> [JOB]
State the count of lines below in which the word "this" appears, and add nothing.

Stored items from a collection
########################################
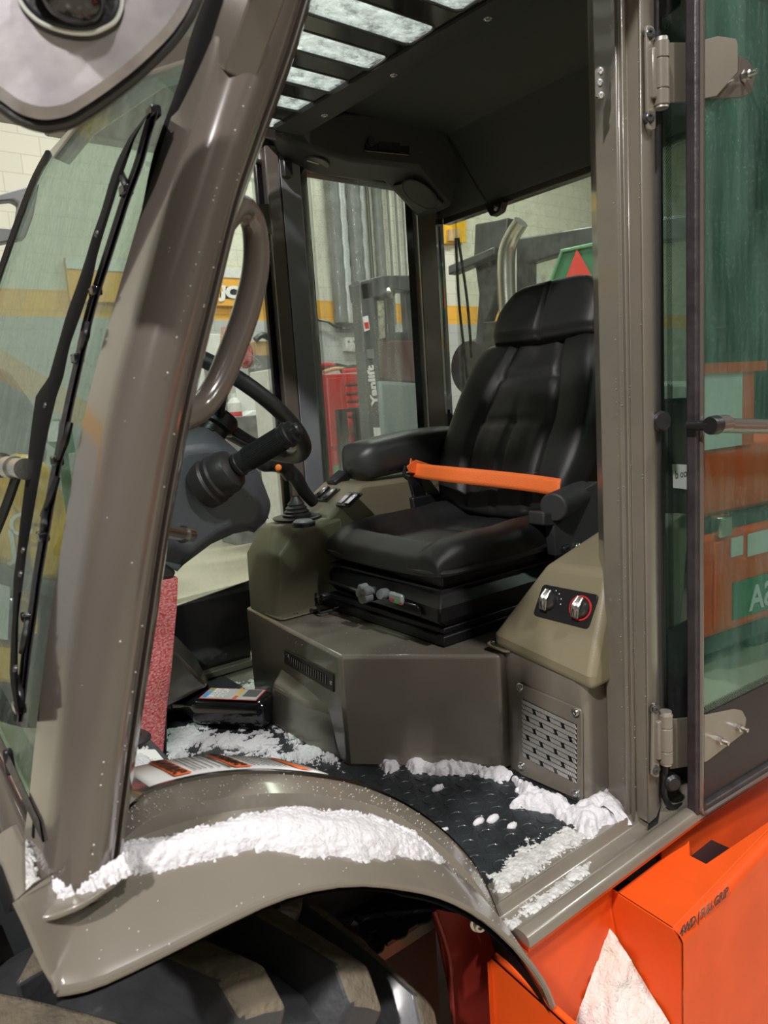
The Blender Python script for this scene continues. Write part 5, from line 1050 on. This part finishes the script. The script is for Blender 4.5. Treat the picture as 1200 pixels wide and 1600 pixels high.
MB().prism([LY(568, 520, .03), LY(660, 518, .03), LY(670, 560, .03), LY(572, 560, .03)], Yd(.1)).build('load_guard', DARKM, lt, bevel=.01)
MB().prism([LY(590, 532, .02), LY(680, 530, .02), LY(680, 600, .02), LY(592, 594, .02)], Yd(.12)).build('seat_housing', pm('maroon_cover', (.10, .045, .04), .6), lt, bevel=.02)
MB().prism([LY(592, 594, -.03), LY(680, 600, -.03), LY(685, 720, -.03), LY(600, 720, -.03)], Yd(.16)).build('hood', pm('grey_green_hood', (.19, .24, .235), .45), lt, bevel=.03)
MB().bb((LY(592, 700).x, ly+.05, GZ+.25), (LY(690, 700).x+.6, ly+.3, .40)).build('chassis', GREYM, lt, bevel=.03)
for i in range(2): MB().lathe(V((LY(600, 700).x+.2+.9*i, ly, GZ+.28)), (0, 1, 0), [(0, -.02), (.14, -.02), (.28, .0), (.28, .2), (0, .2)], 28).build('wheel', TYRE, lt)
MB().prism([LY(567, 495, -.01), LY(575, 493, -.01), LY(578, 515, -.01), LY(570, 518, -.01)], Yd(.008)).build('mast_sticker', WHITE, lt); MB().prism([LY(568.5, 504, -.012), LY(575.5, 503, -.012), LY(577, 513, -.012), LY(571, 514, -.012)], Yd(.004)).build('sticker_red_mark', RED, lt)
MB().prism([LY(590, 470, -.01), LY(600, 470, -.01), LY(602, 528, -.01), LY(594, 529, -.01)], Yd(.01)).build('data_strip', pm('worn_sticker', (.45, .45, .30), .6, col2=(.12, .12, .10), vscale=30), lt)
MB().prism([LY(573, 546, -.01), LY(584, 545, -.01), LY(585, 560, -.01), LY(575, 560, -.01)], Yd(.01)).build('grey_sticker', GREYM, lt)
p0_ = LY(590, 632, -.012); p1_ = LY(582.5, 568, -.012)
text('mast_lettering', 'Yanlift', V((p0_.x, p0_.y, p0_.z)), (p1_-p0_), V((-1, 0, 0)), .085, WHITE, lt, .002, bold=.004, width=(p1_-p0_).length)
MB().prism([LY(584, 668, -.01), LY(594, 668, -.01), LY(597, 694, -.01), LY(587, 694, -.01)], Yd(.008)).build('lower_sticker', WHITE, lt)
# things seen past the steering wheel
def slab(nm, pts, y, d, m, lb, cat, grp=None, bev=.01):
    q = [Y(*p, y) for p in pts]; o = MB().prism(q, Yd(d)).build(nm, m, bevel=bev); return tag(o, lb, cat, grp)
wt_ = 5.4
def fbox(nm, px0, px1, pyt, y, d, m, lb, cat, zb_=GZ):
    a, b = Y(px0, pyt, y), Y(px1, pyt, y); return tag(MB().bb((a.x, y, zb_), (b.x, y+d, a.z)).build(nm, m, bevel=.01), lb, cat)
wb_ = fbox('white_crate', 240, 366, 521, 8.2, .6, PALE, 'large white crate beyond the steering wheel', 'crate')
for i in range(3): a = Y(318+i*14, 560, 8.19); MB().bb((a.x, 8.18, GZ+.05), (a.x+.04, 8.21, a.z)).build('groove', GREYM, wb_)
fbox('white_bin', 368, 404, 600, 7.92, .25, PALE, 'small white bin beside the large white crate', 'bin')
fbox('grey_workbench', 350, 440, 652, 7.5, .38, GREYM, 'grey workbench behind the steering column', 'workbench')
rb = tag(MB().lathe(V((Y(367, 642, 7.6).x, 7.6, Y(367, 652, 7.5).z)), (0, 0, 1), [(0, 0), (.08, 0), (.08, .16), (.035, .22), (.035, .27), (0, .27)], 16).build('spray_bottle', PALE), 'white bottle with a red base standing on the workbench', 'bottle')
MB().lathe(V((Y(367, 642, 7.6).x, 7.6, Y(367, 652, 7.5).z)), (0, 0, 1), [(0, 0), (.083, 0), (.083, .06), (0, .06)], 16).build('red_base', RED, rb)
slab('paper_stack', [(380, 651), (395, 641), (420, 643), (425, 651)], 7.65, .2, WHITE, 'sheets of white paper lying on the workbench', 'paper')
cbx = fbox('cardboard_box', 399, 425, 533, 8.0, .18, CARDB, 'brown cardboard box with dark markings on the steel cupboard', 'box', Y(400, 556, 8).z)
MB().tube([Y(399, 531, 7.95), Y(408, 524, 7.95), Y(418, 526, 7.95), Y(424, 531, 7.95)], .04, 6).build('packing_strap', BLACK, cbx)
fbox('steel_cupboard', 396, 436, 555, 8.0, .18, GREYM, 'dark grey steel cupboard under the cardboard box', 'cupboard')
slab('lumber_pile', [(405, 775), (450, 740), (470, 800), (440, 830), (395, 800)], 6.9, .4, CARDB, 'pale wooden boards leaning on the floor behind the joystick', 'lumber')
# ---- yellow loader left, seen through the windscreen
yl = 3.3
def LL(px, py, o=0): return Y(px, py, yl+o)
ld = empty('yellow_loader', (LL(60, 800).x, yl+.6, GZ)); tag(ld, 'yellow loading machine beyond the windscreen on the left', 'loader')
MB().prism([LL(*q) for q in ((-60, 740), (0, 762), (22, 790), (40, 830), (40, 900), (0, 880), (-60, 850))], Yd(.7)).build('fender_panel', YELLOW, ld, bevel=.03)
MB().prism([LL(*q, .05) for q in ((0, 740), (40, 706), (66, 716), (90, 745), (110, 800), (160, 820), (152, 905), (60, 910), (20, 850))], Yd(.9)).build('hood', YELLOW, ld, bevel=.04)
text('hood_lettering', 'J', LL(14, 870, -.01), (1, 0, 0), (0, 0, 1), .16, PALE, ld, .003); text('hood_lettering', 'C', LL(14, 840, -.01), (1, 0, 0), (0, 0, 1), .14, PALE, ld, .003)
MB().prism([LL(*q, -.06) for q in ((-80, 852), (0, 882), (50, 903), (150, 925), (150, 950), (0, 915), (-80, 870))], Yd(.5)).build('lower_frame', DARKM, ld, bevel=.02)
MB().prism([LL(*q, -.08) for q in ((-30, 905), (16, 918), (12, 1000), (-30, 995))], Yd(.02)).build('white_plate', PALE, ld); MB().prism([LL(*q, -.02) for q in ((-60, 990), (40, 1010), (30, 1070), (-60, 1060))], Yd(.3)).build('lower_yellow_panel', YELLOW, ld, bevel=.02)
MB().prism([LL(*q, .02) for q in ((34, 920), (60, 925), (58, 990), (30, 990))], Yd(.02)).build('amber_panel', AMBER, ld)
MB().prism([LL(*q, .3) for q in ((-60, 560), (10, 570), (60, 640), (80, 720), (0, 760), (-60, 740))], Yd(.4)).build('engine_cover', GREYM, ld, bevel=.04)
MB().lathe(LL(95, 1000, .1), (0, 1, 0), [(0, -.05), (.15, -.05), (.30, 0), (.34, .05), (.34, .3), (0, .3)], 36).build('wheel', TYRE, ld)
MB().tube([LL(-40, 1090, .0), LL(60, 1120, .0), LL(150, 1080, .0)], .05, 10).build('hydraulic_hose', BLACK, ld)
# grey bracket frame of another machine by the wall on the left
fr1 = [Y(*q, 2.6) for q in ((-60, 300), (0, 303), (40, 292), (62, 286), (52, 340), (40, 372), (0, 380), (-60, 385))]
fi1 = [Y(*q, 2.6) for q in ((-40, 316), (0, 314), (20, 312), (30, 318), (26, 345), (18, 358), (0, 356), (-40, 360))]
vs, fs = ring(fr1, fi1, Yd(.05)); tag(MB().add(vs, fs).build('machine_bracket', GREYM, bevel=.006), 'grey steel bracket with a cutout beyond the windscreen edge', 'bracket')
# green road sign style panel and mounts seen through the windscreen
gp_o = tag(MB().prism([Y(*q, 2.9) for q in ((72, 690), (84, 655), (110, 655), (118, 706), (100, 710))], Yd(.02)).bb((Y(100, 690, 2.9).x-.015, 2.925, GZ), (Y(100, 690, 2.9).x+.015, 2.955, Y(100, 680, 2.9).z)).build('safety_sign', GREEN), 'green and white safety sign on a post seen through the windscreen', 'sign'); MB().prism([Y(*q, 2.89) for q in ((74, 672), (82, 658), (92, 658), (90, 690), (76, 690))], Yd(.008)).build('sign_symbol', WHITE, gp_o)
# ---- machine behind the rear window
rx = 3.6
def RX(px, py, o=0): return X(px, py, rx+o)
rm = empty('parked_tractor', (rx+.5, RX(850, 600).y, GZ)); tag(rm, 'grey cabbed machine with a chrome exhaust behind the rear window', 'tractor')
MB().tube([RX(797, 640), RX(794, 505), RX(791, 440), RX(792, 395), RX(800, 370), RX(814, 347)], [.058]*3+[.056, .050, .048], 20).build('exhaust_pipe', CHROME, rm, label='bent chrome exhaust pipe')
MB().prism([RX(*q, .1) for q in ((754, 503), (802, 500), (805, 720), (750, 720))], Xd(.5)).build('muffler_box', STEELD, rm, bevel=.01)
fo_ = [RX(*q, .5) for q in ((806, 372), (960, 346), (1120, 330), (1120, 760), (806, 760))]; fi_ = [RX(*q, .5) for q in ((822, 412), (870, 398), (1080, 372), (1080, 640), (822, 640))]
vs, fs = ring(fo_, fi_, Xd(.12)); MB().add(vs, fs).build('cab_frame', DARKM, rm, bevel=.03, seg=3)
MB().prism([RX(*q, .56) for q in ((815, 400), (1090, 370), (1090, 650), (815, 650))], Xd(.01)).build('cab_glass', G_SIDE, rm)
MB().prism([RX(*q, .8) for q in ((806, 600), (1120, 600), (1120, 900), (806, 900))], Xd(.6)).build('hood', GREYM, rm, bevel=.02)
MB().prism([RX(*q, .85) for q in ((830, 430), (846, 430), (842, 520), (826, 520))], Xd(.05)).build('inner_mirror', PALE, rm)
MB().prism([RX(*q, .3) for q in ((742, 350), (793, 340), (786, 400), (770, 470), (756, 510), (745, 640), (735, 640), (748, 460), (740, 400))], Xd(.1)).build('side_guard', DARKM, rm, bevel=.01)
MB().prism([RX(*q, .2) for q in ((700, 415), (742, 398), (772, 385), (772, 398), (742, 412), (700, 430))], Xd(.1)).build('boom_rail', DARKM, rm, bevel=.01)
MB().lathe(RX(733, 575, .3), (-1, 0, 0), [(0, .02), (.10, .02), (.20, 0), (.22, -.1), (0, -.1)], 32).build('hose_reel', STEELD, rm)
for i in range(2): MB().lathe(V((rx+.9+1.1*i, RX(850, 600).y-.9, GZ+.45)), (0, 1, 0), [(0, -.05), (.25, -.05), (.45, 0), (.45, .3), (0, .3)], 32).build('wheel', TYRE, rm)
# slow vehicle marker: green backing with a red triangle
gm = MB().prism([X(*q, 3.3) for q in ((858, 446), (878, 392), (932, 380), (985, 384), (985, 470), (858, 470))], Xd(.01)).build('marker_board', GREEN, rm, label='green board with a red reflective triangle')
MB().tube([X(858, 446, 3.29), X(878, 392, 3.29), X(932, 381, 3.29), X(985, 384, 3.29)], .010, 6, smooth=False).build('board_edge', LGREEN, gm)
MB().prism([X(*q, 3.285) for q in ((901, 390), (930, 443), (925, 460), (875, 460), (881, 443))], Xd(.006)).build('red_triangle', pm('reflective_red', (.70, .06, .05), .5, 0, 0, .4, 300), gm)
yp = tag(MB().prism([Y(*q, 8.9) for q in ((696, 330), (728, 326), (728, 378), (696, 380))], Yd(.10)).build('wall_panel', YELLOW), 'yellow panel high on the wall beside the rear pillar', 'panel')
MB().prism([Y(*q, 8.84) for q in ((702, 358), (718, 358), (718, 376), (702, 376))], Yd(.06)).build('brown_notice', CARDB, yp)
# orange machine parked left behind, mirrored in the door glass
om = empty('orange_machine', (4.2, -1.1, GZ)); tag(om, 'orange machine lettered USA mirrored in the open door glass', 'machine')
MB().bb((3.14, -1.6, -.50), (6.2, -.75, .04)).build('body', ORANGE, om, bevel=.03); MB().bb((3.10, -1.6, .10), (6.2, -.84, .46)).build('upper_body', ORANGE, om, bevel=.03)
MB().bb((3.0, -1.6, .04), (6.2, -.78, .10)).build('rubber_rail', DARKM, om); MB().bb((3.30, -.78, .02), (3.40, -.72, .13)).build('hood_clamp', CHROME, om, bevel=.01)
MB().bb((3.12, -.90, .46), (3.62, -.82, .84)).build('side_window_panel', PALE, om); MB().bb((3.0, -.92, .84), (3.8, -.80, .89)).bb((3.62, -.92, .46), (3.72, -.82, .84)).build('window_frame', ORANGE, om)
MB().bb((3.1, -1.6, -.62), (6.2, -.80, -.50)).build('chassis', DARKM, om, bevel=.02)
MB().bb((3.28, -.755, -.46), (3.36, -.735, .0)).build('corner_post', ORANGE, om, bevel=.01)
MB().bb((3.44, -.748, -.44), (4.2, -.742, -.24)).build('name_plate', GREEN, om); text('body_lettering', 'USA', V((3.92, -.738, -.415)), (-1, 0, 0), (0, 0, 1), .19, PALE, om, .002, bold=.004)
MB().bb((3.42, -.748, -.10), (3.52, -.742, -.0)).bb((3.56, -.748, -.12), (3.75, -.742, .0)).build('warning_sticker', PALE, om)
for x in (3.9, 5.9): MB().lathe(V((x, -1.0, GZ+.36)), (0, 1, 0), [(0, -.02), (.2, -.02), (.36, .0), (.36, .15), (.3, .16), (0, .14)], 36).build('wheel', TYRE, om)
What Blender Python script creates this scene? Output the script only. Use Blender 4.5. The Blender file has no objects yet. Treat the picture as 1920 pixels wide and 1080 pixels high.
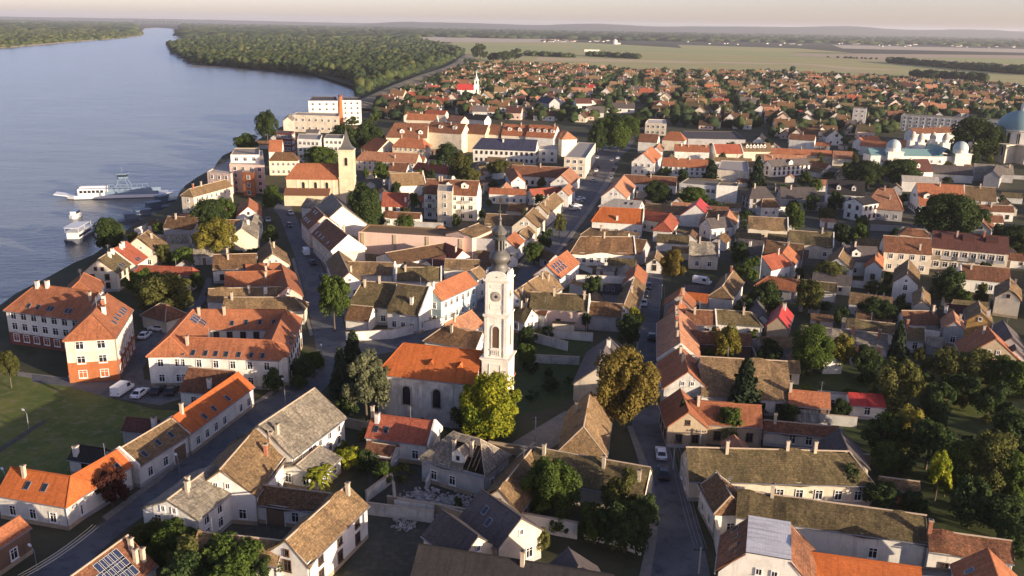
########################################
> [REPLY TO THE EXERCISE]
2